4.2- D’hier à aujourd’hui : la paradigme techniciste

Hier, ‘"l'école républicaine avait su construire un ordre des choses, une hiérarchie des valeurs reconnues comme légitimes et s'imposant à tous, y compris à ceux qui ne peuvent y accéder pleinement"’ 100. Chacun fait confiance à l'instruction que donne l'école de la Troisième République. L'instruction est alors l'un des vecteurs d'une identité nationale forte, contre les particularismes, pour que les enfants deviennent des citoyens éclairés. L'école est alors le siège de l'élitisme républicain plus que celui de l'égalité des chances. Ce n'est qu’après la fin de la seconde guerre mondiale que le souci de démocratisation devient une préoccupation nationale, notamment grâce au plan Langevin Wallon inspirateur des réformes que permettra le développement économique et social des Trente Glorieuses. En 1959, la loi instaure l'obligation de scolarisation jusqu'à seize ans. Entre 1963 et 1973, les effectifs des collèges croissent de soixante quatorze pour cent et ceux des lycées de quarante trois101. A partir de 1975, l'ancien dispositif de réseaux de scolarisation séparés laisse la place à une scolarisation en degrés : école primaire, collège, lycée. La création du collège unique facilite progressivement la scolarisation de tous les élèves jusqu'à seize ans.

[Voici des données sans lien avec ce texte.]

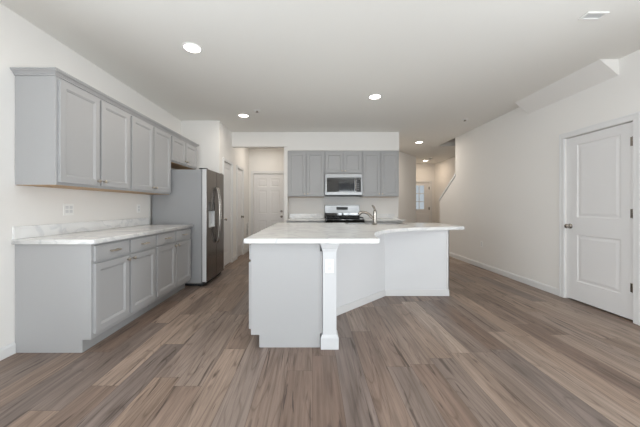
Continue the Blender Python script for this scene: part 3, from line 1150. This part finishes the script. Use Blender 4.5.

Aujourd'hui, la société a évolué et depuis les premières directives de GUIZOT, nous avons traversé plus d’un siècle. Les transformations sociales de la modernité ont conduit les instituteurs à enseigner différemment et les inspecteurs à évoluer de même.

Appliquée d'abord au domaine de la production, la technique a investi tous les champs sociaux et l'enseignement en particulier. Des travaux sur l'ingénierie pédagogique ont vu le jour au point de donner à penser que les enseignants deviennent des adeptes du "scientific management" 102, et la pédagogie par objectifs, apparue en France dès les années soixante-dix, montre bien comment les pratiques ont fondé leur légitimité sur l'utilisation de ce qui est certainement plus de l'ordre d'une technologie que de celui d'une pédagogie. En effet, la pédagogie par objectifs, si elle se présente déjà plus comme une solution que comme une prévention dans la lutte contre l’échec scolaire qui pointait alors dans les écoles, ne consiste qu’en un ensemble de moyens au service de n'importe quelle finalité. ANDRE l’écrit, en 1995 et met en garde contre les effets pervers de cette pratique qu’il convient donc de tenter de limiter : ‘"elle apparaît donc comme un objet neutre. Mais ce n'est pas un hasard si on la qualifie de pédagogie : en fait, elle répond à une idéologie, à un projet technicien. Marquée par ses origines militaires et managériales, se rattachant à la théorie des systèmes, elle véhicule les valeurs modernistes d'efficacité, de rendement, d'organisation, de mesure. Elle introduit sournoisement, dans le champ scolaire, la mentalité managériale centrant les enseignements sur la production et l'évaluation. L'élève devient alors un apprenant cognitif dont il faut gérer le fonctionnement pour qu'il produise au maximum et dont il faut évaluer avec précision la production, dans le cadre de grilles..."’ 103.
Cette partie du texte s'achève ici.